### EXERCISE
Check every line below for the word "part" and show those that hold it.
──────────
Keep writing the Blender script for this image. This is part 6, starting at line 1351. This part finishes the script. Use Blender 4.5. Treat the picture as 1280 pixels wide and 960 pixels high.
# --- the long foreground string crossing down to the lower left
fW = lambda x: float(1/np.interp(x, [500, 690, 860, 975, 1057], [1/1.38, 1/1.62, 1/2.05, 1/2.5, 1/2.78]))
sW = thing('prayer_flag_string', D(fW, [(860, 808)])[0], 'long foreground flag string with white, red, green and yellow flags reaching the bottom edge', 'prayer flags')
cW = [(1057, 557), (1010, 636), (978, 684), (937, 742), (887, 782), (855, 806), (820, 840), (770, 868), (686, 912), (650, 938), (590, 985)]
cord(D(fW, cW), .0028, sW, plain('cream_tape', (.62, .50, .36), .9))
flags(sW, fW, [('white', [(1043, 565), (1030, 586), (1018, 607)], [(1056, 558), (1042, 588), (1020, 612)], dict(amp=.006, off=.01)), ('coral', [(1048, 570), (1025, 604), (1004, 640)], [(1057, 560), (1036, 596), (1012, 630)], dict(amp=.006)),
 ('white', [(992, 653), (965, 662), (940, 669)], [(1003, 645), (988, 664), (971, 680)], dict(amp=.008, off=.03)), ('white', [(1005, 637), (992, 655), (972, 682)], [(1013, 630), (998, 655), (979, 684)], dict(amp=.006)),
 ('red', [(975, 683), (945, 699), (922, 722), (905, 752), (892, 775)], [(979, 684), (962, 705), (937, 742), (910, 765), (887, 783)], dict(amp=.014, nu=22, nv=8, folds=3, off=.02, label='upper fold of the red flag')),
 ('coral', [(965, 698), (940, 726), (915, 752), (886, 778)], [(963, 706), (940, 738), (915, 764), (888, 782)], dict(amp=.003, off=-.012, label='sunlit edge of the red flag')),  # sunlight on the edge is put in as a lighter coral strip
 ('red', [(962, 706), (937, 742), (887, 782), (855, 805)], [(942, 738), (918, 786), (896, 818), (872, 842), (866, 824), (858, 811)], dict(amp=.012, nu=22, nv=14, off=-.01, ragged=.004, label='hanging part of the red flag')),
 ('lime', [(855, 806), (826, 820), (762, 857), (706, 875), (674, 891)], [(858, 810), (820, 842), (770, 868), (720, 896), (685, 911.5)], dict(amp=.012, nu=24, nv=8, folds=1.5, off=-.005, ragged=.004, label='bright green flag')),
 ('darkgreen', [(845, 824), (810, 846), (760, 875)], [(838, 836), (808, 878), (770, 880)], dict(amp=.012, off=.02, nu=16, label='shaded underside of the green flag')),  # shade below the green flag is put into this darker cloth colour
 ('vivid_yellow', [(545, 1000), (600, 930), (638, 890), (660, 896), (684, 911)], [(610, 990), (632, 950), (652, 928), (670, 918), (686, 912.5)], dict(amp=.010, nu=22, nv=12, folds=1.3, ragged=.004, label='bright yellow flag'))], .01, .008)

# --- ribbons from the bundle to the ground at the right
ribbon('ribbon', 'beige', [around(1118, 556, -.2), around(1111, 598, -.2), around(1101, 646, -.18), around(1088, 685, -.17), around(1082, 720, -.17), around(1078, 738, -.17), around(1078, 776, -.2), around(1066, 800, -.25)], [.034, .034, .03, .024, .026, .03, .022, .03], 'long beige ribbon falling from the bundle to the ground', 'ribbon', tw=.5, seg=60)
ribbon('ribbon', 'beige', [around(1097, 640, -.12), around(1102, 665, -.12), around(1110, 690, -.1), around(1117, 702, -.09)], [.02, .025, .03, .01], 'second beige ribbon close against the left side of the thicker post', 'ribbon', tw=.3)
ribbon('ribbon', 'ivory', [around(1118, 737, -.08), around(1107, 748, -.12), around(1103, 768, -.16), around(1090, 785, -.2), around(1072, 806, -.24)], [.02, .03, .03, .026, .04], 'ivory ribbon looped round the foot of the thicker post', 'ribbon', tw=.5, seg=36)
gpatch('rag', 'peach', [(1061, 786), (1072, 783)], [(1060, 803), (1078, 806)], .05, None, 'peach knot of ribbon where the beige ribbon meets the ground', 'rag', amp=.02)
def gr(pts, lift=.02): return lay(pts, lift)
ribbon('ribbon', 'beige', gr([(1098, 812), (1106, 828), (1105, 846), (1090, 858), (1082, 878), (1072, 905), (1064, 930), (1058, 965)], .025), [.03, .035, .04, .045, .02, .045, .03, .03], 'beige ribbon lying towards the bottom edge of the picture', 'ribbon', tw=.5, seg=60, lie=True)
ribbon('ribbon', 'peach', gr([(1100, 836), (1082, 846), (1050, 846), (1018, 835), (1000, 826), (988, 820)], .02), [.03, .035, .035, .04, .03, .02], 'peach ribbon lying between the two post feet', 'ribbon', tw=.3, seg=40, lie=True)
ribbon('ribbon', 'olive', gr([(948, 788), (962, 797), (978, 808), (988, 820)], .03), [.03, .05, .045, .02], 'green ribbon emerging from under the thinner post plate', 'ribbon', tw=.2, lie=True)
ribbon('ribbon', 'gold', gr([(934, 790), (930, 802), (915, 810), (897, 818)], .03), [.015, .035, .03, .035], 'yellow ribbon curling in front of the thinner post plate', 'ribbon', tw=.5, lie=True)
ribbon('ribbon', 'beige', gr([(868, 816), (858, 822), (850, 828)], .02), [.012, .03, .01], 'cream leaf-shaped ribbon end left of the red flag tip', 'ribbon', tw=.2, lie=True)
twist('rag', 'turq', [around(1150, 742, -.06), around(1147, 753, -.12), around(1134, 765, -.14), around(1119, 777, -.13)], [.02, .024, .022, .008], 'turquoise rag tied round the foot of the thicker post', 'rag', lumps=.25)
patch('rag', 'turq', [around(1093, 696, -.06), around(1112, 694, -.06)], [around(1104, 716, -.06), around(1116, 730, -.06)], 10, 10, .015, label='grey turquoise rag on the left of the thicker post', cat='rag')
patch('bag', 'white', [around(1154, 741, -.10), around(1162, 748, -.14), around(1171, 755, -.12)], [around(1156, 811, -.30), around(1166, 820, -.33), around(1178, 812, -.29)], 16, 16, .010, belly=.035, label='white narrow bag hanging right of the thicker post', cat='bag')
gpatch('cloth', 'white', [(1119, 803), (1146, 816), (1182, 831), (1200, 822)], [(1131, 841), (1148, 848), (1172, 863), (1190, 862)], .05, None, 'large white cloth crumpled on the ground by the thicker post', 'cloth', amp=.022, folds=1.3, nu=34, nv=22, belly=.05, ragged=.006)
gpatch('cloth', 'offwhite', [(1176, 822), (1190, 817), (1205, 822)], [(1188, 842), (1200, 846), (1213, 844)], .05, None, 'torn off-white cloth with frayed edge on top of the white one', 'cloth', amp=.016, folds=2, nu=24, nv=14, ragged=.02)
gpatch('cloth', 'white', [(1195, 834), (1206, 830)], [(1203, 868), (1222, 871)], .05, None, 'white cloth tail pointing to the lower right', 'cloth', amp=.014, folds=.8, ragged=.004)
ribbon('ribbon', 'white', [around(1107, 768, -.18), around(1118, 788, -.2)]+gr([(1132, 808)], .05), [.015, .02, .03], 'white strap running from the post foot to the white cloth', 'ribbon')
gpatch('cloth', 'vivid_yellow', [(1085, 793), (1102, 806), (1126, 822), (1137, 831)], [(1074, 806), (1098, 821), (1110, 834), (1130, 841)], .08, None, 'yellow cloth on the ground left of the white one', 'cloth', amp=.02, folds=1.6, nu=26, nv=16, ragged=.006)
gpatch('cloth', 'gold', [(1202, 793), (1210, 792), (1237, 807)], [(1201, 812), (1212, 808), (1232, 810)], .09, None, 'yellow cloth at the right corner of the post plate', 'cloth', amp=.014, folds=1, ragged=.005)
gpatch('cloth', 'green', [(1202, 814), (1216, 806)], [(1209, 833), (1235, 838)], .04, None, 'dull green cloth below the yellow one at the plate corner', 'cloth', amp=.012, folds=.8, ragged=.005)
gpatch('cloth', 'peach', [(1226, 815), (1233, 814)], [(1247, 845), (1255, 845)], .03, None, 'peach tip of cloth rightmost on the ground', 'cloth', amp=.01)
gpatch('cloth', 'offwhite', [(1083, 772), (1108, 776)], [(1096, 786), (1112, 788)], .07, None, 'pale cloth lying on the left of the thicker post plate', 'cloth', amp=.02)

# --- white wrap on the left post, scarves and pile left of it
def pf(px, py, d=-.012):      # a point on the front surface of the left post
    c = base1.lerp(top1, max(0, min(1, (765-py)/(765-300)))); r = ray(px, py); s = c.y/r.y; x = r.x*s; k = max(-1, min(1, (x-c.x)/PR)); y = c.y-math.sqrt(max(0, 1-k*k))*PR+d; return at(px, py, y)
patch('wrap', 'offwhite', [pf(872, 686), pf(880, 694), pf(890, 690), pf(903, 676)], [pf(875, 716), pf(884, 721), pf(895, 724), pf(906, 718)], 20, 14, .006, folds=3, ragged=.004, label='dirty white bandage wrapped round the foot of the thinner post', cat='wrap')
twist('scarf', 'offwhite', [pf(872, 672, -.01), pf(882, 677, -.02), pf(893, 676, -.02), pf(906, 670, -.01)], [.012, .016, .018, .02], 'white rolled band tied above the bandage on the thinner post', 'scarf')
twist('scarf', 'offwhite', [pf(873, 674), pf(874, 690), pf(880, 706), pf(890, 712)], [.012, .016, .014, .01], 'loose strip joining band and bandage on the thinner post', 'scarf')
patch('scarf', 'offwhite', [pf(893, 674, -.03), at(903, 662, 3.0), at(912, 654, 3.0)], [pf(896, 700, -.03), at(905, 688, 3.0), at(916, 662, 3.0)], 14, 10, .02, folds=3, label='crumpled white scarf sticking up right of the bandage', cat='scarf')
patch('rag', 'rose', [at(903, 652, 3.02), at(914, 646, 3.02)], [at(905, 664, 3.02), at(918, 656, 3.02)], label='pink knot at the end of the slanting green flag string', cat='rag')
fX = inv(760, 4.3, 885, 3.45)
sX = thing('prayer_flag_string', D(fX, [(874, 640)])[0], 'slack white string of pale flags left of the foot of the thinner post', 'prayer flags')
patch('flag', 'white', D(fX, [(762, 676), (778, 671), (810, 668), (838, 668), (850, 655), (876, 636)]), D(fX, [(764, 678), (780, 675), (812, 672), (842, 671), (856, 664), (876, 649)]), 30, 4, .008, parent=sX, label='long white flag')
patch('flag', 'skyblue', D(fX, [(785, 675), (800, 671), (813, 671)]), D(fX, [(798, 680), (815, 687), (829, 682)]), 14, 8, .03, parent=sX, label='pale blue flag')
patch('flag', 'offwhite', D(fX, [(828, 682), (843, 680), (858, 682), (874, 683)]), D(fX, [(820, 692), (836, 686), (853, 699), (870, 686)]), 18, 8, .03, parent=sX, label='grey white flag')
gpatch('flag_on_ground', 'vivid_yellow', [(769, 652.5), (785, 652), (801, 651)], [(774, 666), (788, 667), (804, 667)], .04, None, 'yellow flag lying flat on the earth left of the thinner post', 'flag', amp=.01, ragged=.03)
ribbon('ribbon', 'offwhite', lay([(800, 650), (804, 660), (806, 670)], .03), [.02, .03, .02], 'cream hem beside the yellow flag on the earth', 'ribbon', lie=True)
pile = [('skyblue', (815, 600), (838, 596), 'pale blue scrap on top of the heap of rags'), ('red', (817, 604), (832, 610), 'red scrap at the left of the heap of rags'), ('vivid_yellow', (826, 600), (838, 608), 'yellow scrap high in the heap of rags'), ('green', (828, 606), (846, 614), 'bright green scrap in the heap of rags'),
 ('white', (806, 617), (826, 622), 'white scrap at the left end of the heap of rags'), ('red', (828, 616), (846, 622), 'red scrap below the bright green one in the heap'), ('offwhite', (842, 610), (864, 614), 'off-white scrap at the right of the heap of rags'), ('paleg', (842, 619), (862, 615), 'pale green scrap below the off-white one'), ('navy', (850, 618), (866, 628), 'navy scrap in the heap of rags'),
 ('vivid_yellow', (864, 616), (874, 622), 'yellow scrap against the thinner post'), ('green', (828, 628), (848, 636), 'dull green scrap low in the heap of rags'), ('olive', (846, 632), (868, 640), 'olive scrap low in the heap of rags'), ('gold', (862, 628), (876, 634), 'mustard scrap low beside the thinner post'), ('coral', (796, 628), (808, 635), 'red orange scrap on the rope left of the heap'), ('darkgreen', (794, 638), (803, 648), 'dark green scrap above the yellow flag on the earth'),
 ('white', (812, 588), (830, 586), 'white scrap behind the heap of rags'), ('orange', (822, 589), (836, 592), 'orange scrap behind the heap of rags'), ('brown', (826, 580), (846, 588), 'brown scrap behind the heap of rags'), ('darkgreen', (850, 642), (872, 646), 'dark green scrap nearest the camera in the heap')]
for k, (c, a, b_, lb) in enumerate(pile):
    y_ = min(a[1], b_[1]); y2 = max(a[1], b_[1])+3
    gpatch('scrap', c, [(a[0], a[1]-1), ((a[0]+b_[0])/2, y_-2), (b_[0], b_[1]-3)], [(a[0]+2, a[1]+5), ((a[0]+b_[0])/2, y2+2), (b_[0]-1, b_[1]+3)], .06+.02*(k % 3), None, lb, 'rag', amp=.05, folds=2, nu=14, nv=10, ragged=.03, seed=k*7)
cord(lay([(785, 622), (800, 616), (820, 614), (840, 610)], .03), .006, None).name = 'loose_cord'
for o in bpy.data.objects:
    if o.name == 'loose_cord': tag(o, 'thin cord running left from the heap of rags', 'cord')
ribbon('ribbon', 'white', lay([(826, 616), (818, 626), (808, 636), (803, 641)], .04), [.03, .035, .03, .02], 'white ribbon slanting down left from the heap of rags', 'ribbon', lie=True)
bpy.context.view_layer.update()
──────────
### SOLUTION FOR THIS EXERCISE
Keep writing the Blender script for this image. This is part 6, starting at line 1351. This part finishes the script. Use Blender 4.5. Treat the picture as 1280 pixels wide and 960 pixels high.
 ('red', [(962, 706), (937, 742), (887, 782), (855, 805)], [(942, 738), (918, 786), (896, 818), (872, 842), (866, 824), (858, 811)], dict(amp=.012, nu=22, nv=14, off=-.01, ragged=.004, label='hanging part of the red flag')),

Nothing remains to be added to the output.